Cosmologie d’une part, rationalisme et évolutionnisme d’autre part. Le devenir des choses et les différentes formes que nos sociétés ont empruntées pour se constituer à une histoire.
Les modernes veulent y voir le triomphe de l’apprentissage sur l’obscurantisme. Les traditionalistes n’y voient que l’oubli suicidaire des relations qui unissent l’homme au grand tout cosmologique dont il n’est que le maillon infime et indispensable. Dès lors où le temps nous éloigne du mythe fondateur, son principe n’opère plus : le monde n’a plus de sens ni de centre.
Les productions d’images
Les mythes sont des images mentales qui servent de point de repère au réel. Les premières productions d’images seront des substituts de la mort, mais tous ne sont pas égaux devant la mort.
La fonction première de l’image n’est ni ornementale ni encore moins décorative. Elle est magique dans la mesure même où les images sont « investies », chargées de forces et de pouvoirs.
Les premières images sculptées, peintes, façonnées, ont servi d’intermédiaire entre le monde d’ici et celui de l’au-delà, entre les vivants et les morts, entre l’univers du visible et celui des forces invisibles que le gouvernent depuis les sphères impalpables. L’image n’est pas un produit de l’homme pour l’homme, elle est, dit Régis Debray, « Un moyen opératoire »5.
L’image a une fonction sacrée qui rend indispensable sa participation à la vie communautaire. L’image est deïphore, porteuse de Dieu. On l’invoque et la vénère. Non pas le support, mais ce à quoi il renvoie. Cependant, en raison de sa nature même « sacrée », tous n’y ont pas un égal accès.
Celui qui possède l’image est investi de sa puissance.
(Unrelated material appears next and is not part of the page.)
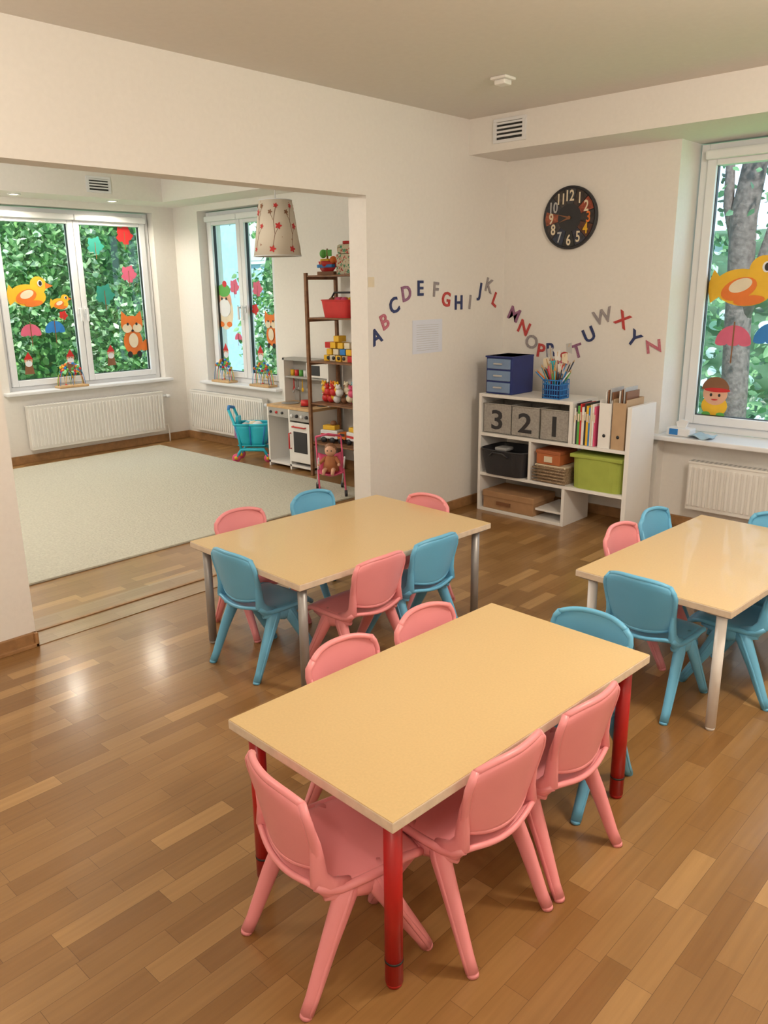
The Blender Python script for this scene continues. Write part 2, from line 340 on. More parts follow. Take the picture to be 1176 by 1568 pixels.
chairs=[('p',2.325,-4.005,-12),('p',2.475,-3.705,87),('p',2.495,-3.352,88),('b',2.385,-3.030,180),('p',2.075,-3.585,-92),('p',2.095,-3.215,-92),
 ('b',0.93,-3.105,0),('p',0.60,-2.86,-93),('b',0.60,-2.38,-93),('p',0.96,-2.185,178),('p',1.28,-2.885,88),('b',1.285,-2.53,87),
 ('b',2.34,-2.275,-2),('b',2.565,-1.935,87),('b',2.585,-1.58,87),('p',2.13,-1.88,-92),('b',2.13,-1.54,-92),('b',2.46,-1.385,178)]
for c,x,y,a in chairs: mkobj('childrens_chair',cm[c],(x,y,0),math.radians(a))
# ---------------------------------------------------------------- tables
def table(name,x,y,W,L,rz,legmat,r,ring):
    b=B();h=0.5
    b.box(-W/2,W/2,-L/2,L/2,h-0.028,h-0.0015,EDGE,0.003)
    b.box(-W/2+0.0015,W/2-0.0015,-L/2+0.0015,L/2-0.0015,h-0.004,h,TOP,0.001)
    i=0.052
    for sx in(-1,1):
        for sy in(-1,1):
            px=sx*(W/2-i);py=sy*(L/2-i)
            b.cyl((px,py,0.012),(px,py,h-0.028),r,r,legmat,20);b.cyl((px,py,0.0),(px,py,0.014),r*0.85,r,legmat,20)
            b.box(px-0.04,px+0.04,py-0.04,py+0.04,h-0.036,h-0.028,GREY,0.002)
            if ring: b.cyl((px,py,0.070),(px,py,0.076),r*1.04,r*1.04,BLACK,20)
    return b.obj(name,(x,y,0),math.radians(rz))
table('childrens_table',2.29,-3.49,0.615,1.13,-2.3,RED,0.022,True)
table('childrens_table',0.98,-2.65,0.80,1.17,-3.0,GREY,0.019,False)
table('childrens_table',2.395,-1.865,0.63,1.11,-3.0,WHITEP,0.019,False)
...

Parce qu’elle est un enjeu de pouvoir, elle a d’abord été réservée aux morts illustres, puis aux puissants décédés, avant de représenter les puissants en vie.
Quel orgueil a dû connaître celui qui le premier confisqua l’image à ses propres fins !
C’est que l’image outrepasse l’individu, elle le sublime, il y a transfert d’âme entre le représenté et sa représentation. Par ce transfert s’établit un mécanisme qui échappe au temps. Avoir son image, c’est faire un pied de nez à la mort.